**Job:** Provide the data again in its entirety, exactly as given.

**Source data:**
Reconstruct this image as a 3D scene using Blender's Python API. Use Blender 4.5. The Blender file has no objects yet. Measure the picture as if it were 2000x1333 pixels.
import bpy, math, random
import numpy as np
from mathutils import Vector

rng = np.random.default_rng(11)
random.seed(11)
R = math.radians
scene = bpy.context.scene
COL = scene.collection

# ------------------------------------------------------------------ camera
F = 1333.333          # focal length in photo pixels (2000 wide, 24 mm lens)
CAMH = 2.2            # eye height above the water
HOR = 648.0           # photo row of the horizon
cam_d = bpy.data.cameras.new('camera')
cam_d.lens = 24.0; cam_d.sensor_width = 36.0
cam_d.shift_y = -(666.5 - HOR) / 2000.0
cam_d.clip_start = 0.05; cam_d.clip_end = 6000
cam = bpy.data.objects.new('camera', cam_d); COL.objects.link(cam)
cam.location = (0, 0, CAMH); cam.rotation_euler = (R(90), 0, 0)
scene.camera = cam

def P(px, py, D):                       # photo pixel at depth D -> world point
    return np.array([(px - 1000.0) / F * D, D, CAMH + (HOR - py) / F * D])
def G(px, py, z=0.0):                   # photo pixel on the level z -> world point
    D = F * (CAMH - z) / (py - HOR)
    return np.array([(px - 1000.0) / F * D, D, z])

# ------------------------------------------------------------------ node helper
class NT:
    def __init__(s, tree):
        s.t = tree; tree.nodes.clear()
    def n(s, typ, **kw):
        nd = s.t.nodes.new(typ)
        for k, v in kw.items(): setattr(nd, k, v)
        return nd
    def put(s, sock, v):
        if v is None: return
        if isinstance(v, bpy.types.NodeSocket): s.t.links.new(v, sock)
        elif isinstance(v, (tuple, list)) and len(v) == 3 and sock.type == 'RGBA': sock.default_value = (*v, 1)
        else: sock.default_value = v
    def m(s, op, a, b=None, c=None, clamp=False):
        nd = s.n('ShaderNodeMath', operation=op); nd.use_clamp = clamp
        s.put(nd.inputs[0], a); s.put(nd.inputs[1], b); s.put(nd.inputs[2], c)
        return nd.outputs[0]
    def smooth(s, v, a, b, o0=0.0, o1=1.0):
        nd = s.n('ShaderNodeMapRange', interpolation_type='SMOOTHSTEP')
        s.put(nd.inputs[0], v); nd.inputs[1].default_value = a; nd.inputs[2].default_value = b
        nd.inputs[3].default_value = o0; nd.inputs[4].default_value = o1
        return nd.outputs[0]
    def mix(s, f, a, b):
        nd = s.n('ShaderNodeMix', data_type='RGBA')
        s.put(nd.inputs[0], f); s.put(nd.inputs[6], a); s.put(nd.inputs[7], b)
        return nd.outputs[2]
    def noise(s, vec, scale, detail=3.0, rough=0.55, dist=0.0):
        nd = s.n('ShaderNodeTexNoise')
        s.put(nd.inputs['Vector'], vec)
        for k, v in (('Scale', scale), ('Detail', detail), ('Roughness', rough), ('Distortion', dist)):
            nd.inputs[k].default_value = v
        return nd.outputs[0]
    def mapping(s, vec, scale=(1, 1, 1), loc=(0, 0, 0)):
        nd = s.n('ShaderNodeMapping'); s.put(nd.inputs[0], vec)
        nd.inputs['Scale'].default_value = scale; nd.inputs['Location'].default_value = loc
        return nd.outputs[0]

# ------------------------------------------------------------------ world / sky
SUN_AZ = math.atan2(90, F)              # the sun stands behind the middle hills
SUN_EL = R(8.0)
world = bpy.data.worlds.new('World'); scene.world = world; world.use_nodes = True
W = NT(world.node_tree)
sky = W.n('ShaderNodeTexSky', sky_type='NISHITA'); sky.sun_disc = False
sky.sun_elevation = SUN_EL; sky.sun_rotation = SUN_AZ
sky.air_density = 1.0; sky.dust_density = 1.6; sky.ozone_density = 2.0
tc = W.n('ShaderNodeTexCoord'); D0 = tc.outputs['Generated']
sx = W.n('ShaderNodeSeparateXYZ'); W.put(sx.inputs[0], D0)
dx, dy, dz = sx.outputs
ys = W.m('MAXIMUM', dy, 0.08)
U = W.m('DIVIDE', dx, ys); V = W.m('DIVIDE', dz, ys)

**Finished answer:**
Reconstruct this image as a 3D scene using Blender's Python API. Use Blender 4.5. The Blender file has no objects yet. Measure the picture as if it were 2000x1333 pixels.
import bpy, math, random
import numpy as np
from mathutils import Vector

rng = np.random.default_rng(11)
random.seed(11)
R = math.radians
scene = bpy.context.scene
COL = scene.collection

# ------------------------------------------------------------------ camera
F = 1333.333          # focal length in photo pixels (2000 wide, 24 mm lens)
CAMH = 2.2            # eye height above the water
HOR = 648.0           # photo row of the horizon
cam_d = bpy.data.cameras.new('camera')
cam_d.lens = 24.0; cam_d.sensor_width = 36.0
cam_d.shift_y = -(666.5 - HOR) / 2000.0
cam_d.clip_start = 0.05; cam_d.clip_end = 6000
cam = bpy.data.objects.new('camera', cam_d); COL.objects.link(cam)
cam.location = (0, 0, CAMH); cam.rotation_euler = (R(90), 0, 0)
scene.camera = cam

def P(px, py, D):                       # photo pixel at depth D -> world point
    return np.array([(px - 1000.0) / F * D, D, CAMH + (HOR - py) / F * D])
def G(px, py, z=0.0):                   # photo pixel on the level z -> world point
    D = F * (CAMH - z) / (py - HOR)
    return np.array([(px - 1000.0) / F * D, D, z])

# ------------------------------------------------------------------ node helper
class NT:
    def __init__(s, tree):
        s.t = tree; tree.nodes.clear()
    def n(s, typ, **kw):
        nd = s.t.nodes.new(typ)
        for k, v in kw.items(): setattr(nd, k, v)
        return nd
    def put(s, sock, v):
        if v is None: return
        if isinstance(v, bpy.types.NodeSocket): s.t.links.new(v, sock)
        elif isinstance(v, (tuple, list)) and len(v) == 3 and sock.type == 'RGBA': sock.default_value = (*v, 1)
        else: sock.default_value = v
    def m(s, op, a, b=None, c=None, clamp=False):
        nd = s.n('ShaderNodeMath', operation=op); nd.use_clamp = clamp
        s.put(nd.inputs[0], a); s.put(nd.inputs[1], b); s.put(nd.inputs[2], c)
        return nd.outputs[0]
    def smooth(s, v, a, b, o0=0.0, o1=1.0):
        nd = s.n('ShaderNodeMapRange', interpolation_type='SMOOTHSTEP')
        s.put(nd.inputs[0], v); nd.inputs[1].default_value = a; nd.inputs[2].default_value = b
        nd.inputs[3].default_value = o0; nd.inputs[4].default_value = o1
        return nd.outputs[0]
    def mix(s, f, a, b):
        nd = s.n('ShaderNodeMix', data_type='RGBA')
        s.put(nd.inputs[0], f); s.put(nd.inputs[6], a); s.put(nd.inputs[7], b)
        return nd.outputs[2]
    def noise(s, vec, scale, detail=3.0, rough=0.55, dist=0.0):
        nd = s.n('ShaderNodeTexNoise')
        s.put(nd.inputs['Vector'], vec)
        for k, v in (('Scale', scale), ('Detail', detail), ('Roughness', rough), ('Distortion', dist)):
            nd.inputs[k].default_value = v
        return nd.outputs[0]
    def mapping(s, vec, scale=(1, 1, 1), loc=(0, 0, 0)):
        nd = s.n('ShaderNodeMapping'); s.put(nd.inputs[0], vec)
        nd.inputs['Scale'].default_value = scale; nd.inputs['Location'].default_value = loc
        return nd.outputs[0]

# ------------------------------------------------------------------ world / sky
SUN_AZ = math.atan2(90, F)              # the sun stands behind the middle hills
SUN_EL = R(8.0)
world = bpy.data.worlds.new('World'); scene.world = world; world.use_nodes = True
W = NT(world.node_tree)
sky = W.n('ShaderNodeTexSky', sky_type='NISHITA'); sky.sun_disc = False
sky.sun_elevation = SUN_EL; sky.sun_rotation = SUN_AZ
sky.air_density = 1.0; sky.dust_density = 1.6; sky.ozone_density = 2.0
tc = W.n('ShaderNodeTexCoord'); D0 = tc.outputs['Generated']
sx = W.n('ShaderNodeSeparateXYZ'); W.put(sx.inputs[0], D0)
dx, dy, dz = sx.outputs
ys = W.m('MAXIMUM', dy, 0.08)
U = W.m('DIVIDE', dx, ys); V = W.m('DIVIDE', dz, ys)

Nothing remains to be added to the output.